Probably interestinmg to take a look at ASC_ASA/B_36/90/DC, and see, if there is a better combintion available.
It occurs to me that we might try putting some offsets into the centering loops for the SRC WFS. Can we find a pointing location where the AS36 signals give us an optimal alignment for the SRC?
On a somewhat parallel thought, Evan and I wonder if we could set offsets in the SRC1 loops after choosing an alignment based on some dither lines? Maybe we don't want always-on dither lines, but we could use them to help us figure out what our optimal alignment is.
Here are some more data.
In this plot, full lock was achieved at some point between 0 and 500 sec. A small change in the SRM alignment offsets are due to the DRMI guardian completing the ASC offload to the top mass before decreasing the CARM offset. The measurement of the cavity pole and optical gain is valid only after 500 sec or so.
As I mentioned in the last ISC call, the cavity pole frequency and optical gain are anti-correlated -- one goes up and the other goes down.
The below shows a summary of my manual SRM alignment.
Before | After | Difference (after - before) | |
SRM PIT | -727 urad | -737 urad | -10 urad |
SRM YAW | 908 urad | 901 urad | -7 urad |
As I wrote in the original entry, I steered SRM PIT and YAW by -10 and -7 urad respectively.
Also I attach a screen shot of trends showing the 2f RF signals during the same period.
As the cavity pole increases the POP90 consistently decreases. This is what we expected because SRC sucks more light into it. POP18 also increased at the beginning which is good. However it decreased slightly after I aligned SRM yaw for some reason. The most outrageous one is AS90. As the cavity pole increased, the AS90 kept decreasing. I have no idea why.
Conclusion (again): it is the SRC alignment that changes the cavity pole.
[SRM and SR2 alignments]
I completely forgot about the SRC2 loop which controls the pointing of the output beam on to ASC_AS_C. This loop was active during my measurement silently correcting SR2 and SRM as I manually moved SRM. So I checked the witness sensors to see how much they actually moved instead of looking at my adjustment of the SRM alignment.
As you can see, SRM actually moved to the opposite direction in its angles due to the SRC2 loop counteracting on my adjustment. In total they have moved by the amounts listed in the table below.
before | after | difference (after-before) | |
SRM pit | -105 urad | -95 urad | 10 urad |
SRM yaw | 873 urad | 876 urad | 3 urad |
SR2 pit | 2603 urad | 2600 urad | -3 urad |
SR2 yaw | 790 urad | 791 urad | 1 urad |
[A finesse simulation also suggests that the cavity pole is a strong function of SRs' alignment]
With the above misalignment values in hand, I then ran a finesse simulation to see if I can reproduce a similar result. Indeed, I could change the cavity pole from an optimum of 366 Hz to 344 Hz in the simulation (while my measurement was from 360-ish Hz to 345-ish Hz). The attached is a simulated DARM response with and without these misalignment.

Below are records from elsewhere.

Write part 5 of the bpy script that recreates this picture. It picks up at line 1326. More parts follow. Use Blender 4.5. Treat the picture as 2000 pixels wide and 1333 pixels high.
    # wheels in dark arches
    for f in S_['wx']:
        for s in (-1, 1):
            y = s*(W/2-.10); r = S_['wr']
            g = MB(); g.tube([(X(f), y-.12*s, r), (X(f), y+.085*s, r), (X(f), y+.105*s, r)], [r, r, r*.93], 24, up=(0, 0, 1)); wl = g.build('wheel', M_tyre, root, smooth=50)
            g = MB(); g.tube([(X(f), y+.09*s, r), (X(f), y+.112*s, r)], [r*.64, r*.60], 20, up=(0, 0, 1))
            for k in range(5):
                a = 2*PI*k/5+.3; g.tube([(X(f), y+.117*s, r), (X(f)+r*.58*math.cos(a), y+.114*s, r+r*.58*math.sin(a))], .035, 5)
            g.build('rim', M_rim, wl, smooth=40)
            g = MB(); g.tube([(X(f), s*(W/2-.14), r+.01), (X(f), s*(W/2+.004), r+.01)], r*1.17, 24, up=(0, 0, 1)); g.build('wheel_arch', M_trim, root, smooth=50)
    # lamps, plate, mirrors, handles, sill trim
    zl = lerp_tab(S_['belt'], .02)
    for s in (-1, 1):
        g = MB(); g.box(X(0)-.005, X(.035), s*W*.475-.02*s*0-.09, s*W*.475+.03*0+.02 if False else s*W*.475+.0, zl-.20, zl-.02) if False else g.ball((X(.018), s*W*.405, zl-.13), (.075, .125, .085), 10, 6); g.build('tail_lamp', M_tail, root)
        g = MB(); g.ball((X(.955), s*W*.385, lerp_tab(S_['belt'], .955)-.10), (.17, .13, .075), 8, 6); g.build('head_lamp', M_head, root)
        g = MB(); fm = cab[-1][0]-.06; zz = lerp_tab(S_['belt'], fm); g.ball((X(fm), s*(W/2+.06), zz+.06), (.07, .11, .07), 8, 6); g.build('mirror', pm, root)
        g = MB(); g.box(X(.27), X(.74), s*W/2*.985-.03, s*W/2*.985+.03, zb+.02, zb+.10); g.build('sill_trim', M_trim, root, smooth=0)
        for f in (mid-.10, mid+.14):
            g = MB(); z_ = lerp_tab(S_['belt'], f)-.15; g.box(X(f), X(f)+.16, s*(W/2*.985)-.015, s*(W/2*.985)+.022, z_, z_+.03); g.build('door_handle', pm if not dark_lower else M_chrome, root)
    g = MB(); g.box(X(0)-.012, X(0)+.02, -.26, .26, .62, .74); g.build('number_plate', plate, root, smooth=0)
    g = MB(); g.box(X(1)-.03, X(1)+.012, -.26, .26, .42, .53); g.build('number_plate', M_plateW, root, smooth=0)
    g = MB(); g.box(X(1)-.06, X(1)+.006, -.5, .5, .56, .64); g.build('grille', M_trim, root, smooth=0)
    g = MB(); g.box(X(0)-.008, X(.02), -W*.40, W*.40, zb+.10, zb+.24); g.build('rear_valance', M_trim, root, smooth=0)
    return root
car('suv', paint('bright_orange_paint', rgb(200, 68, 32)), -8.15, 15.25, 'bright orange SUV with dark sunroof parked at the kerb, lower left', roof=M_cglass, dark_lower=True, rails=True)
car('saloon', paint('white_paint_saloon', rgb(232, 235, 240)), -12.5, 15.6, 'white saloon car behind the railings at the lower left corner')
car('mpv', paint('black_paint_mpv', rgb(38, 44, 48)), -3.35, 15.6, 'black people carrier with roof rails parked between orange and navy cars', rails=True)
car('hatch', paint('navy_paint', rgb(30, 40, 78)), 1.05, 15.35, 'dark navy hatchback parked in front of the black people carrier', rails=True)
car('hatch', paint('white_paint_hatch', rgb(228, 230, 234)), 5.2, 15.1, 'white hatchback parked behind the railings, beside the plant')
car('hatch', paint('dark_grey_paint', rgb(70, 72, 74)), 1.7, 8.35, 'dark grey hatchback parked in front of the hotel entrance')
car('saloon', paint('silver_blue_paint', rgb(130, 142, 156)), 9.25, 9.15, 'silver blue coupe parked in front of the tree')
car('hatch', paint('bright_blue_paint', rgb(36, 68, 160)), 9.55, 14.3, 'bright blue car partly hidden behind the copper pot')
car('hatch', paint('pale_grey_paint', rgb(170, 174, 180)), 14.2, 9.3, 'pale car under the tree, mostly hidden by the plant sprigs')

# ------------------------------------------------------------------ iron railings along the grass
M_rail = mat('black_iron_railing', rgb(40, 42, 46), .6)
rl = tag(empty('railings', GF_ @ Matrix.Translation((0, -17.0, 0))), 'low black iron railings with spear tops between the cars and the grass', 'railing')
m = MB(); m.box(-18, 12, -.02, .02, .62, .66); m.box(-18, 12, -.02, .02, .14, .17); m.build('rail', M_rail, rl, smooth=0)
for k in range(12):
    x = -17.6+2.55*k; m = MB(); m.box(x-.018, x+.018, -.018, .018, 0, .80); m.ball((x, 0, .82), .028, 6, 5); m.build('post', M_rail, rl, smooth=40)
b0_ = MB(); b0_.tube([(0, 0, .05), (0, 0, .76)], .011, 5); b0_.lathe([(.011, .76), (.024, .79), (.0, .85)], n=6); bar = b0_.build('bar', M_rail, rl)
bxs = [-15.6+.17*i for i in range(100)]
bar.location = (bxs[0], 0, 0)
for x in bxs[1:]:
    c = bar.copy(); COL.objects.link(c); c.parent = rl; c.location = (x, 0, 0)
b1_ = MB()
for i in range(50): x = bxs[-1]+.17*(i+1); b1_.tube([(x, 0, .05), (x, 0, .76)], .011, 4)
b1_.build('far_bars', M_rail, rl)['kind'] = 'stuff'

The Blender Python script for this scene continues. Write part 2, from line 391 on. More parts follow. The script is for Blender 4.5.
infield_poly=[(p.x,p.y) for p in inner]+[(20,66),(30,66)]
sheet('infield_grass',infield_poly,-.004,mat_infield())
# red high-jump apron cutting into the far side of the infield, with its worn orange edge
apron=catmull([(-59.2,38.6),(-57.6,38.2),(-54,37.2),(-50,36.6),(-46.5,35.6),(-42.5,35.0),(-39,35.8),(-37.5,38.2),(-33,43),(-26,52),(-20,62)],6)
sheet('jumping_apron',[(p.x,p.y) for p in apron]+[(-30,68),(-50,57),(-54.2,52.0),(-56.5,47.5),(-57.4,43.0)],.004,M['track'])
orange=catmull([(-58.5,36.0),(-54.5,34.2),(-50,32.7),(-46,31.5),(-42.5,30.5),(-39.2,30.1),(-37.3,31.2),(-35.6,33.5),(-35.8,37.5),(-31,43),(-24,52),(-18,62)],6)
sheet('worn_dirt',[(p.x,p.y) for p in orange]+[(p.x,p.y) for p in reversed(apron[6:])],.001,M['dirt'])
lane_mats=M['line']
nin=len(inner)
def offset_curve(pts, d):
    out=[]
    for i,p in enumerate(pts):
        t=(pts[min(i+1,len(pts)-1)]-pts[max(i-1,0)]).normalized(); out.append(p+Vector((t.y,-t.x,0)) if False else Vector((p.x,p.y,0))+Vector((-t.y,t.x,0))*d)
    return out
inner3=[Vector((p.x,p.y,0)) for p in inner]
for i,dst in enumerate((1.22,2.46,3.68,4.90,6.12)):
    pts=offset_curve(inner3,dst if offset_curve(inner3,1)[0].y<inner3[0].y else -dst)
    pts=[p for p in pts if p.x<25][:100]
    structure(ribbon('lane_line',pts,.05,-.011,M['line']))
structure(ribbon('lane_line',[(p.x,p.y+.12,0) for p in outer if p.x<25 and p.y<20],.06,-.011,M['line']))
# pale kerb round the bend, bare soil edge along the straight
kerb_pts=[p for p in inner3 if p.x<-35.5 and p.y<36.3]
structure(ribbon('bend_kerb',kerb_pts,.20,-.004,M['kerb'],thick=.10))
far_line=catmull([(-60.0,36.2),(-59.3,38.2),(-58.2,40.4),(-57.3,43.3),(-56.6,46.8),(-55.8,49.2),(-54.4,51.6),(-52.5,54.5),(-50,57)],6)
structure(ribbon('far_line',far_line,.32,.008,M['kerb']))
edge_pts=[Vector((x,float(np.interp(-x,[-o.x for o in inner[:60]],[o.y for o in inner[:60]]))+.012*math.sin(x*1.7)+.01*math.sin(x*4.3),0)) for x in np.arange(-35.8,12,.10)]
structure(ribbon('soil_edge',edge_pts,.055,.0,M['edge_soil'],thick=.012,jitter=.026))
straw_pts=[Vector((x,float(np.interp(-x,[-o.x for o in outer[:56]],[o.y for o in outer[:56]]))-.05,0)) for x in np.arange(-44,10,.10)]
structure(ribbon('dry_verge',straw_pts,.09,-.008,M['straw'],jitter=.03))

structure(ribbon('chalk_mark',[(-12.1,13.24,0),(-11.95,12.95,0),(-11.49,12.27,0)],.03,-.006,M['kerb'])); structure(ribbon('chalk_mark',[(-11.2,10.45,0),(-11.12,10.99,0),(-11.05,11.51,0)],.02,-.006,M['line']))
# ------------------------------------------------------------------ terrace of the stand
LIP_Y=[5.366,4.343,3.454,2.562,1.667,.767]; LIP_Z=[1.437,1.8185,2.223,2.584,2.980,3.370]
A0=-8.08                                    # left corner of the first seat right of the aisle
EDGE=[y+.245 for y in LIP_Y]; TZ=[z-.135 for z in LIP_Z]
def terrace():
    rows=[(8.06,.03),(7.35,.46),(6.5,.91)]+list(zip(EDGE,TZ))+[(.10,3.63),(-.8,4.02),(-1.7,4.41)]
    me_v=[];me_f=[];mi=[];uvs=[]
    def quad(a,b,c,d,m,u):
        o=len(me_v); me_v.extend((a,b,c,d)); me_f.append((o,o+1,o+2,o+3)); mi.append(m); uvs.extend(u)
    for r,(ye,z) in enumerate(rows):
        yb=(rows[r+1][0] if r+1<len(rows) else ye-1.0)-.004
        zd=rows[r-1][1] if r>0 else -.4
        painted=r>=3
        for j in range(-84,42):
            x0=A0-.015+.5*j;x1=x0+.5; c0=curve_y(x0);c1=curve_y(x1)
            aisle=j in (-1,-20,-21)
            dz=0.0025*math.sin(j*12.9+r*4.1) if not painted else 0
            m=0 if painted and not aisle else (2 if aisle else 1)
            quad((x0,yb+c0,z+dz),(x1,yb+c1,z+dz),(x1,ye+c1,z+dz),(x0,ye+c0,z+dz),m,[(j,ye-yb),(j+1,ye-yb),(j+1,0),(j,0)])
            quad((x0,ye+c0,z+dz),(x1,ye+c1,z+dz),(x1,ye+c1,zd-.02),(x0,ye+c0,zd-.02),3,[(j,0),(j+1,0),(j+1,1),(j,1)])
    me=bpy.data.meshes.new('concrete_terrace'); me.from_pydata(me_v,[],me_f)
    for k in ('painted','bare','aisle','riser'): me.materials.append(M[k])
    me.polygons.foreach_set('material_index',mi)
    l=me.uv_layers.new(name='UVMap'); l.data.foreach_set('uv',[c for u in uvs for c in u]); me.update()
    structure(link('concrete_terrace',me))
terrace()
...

Because I was too lazy to fit out the effect of the time delay and next FSR peak, I simply searched for a frequency point where the phase rotates by 45 deg as a cavity pole frequency. This probably makes the absolute calibration of the cavity pole somewhat inaccurate, but the difference between the two cavity pole frequencies should be moreorless accurate.
Also I attach the finesse code in pdf format.
Addendum:
In the finesse simulation, the DARM response showed some difference at low frequencies between the two results. So I re-ran the same code and extended the frequency range to 0.1 Hz. It is seemingly due to a radiation pressure effect. I don't have a good explanation why it changed by SRs' alignment.